Ray, now 56, lives in Fayetteville, Arkansas, with his wife and three daughters. As an ordained nondenominational minister, he is decidedly unorthodox: he tends to preach outdoors, in natural settings; he wears cowboy boots and untucked denim shirts; and he has a Christlike mane of hair. He spends much of his time offering spiritual solace to those who have experienced trauma—people who, according to Ray, “have suffered and know my suffering and will call me on my bullshit.”

It occurred to him that he might be able to comfort his Murchison Junior High classmates, even as he leaned on them. So in February 2018, Ray created the Facebook group, and he waited. Several of his classmates who had been in the room that morning didn’t respond to Ray’s invitation. But others, including some who hadn’t witnessed the shooting, thanked him for initiating the collective remembrance.

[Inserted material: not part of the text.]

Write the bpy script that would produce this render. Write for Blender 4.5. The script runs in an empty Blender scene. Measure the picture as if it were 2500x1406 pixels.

Many shared memories of Mr. Grayson, as they still called him—how he had once taken the entire class to New Orleans to see a King Tut exhibit; how he had helped his students launch a magazine called Serendipity Doo-Dah; how he was “sharp and interesting and challenged us to think outside our normal convention.” Someone posted a forty-year-old newspaper clipping with the headline “Gifted Student Shoots Teacher” and, beneath it, a photograph of their thirteen-year-old classmate shielding his face from cameras.

“That was such a traumatic time,” a former student wrote. “I was on the field just outside the window when it happened.”

“It was a defining moment in my life,” added Marilyn Eichenbaum DuVon, Grayson’s teaching partner at Murchison.

Someone posted a chart that Mitsuno Baurmeister, now living in Northern California, had painstakingly diagrammed, days after the tragedy, of where each of them was sitting when the shooter stepped through the doorway.